Message:The more I read on Web3 and the crypto-NFT markets, the more I wonder how the users got the money in the first place?
Here's an example:
Guy loses 2 million dollars. First by swapping a Bore Ape NFT for a fake one. But that was chump change compared to what came next.
Realizing he'd been scammed, the person went to revoke the permissions he'd granted. However, instead of using the real permission revocation service Revoke.cash, he ended up using a phishing site: Revokecash.net.
Only fifteen minutes after the first theft, six more Bored Apes were transferred out of his wallet.
Revoke.cash vs Revokecash.net. What a world?!?

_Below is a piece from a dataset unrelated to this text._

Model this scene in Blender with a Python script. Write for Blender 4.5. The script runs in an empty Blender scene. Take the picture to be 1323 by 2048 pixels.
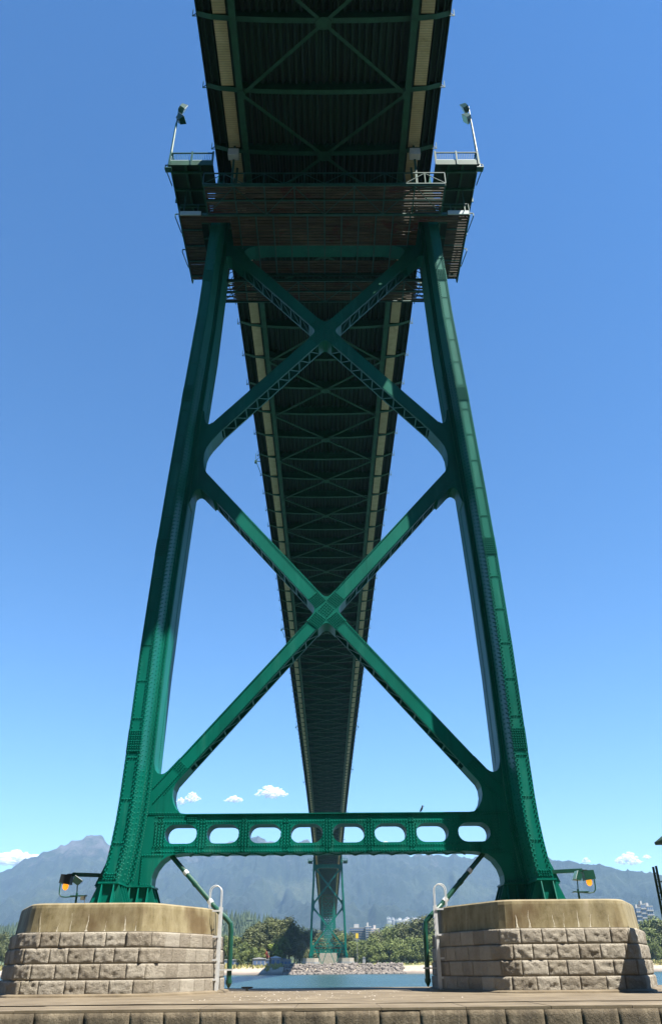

Reminds me of a tape backup system on early PC, where you would type a command RESTORE or WRITE. Type the wrong word and you'd overwrite (into RAM memory) the work you just finished with yesterday's backup. All terms were rather new in hobby PC of the eighties. Easy to logically think that you wanted to STORE the code, not OVERWRITE what you have; save what you have in memory onto the tape recorder. Both would be wrong. Type RESTORE and press ENTER, and you lost a day's work. The tape would run and start to load your old code. Just a second for all to be technically overwritten. Wait was WRITE the word to type, as in WRITE the code onto PC memory?
Screams ensue. But not two million dollars of cash loss screams.